Catch Reaona at the Topeka Public Library, 1515 SW 10th, and you can ask her how she managed to meet the challenge. OR, visit her blog .

Monday, January 3, 2011


Jennifer Brown will be talking about the inspiration behind her young adult novel, Hate List, maybe do a little reading from it, talk about her new book, Bitter End, coming out in May, talk about being a writer and then open up to questions on Monday, January 10, at Lackman Library in Johnson County. Everything starts at 4:15 pm (after school is out).

Lackman Library is at 15345 W. 87th Street Parkway in Lenexa, south side of the road, a little tricky to find and navigate the driveway, but worth the effort. Don't give up. Jennifer's blog is at jenniferbrownya.

Sunday, January 2, 2011


Heather Smith Jones will be signing copies of Water Paper Paint, Exploring Creativity with Watercolor and Mixed Media 7-9 pm on Friday, January 7 at the Lawrence Arts Center.
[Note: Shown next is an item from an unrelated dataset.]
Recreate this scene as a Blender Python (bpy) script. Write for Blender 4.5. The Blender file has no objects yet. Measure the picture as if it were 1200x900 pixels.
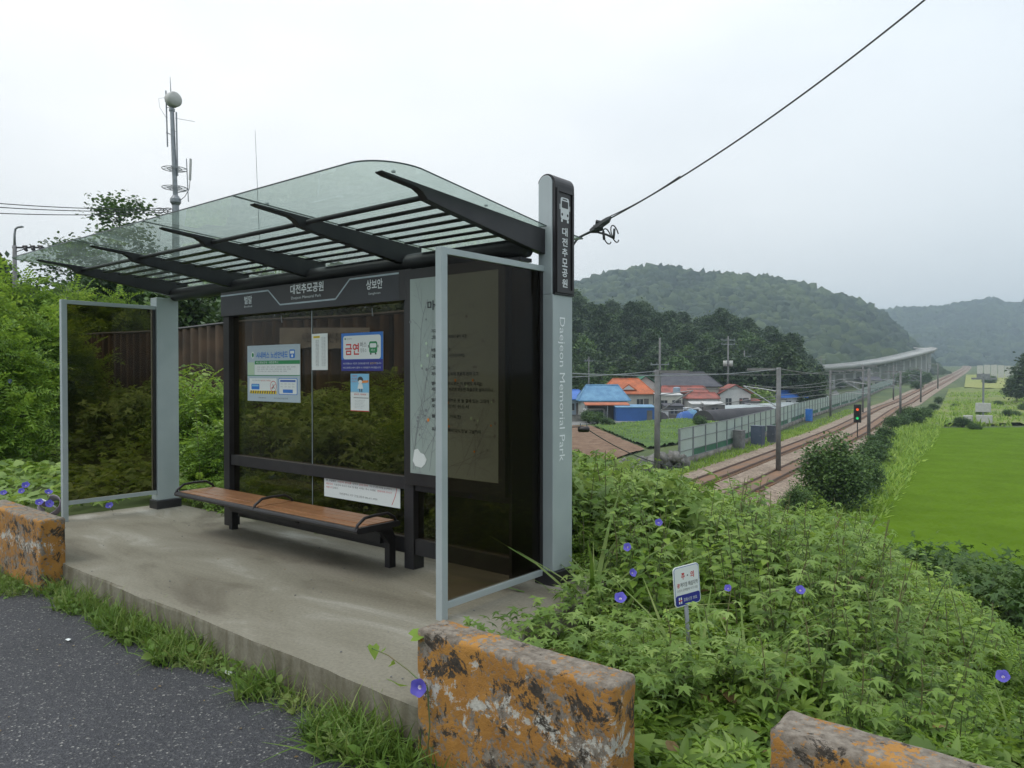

An exhibit of a selection of the original paintings created for the thirty projects in the book will be on display until February 4 at the center, 940 New Hampshire.

Saturday, January 1, 2011


I loved the food critic, Carson Flinn, who became dependent on a wheel chair, had a succession of young female assistants, and I know the characters were entirely fictional, after all, Secrets of the Tsil Cafe is a fictional novel, but all the same, I couldn't help but think of the legendary Walt Bodine. (I can say all that without really giving away the story.)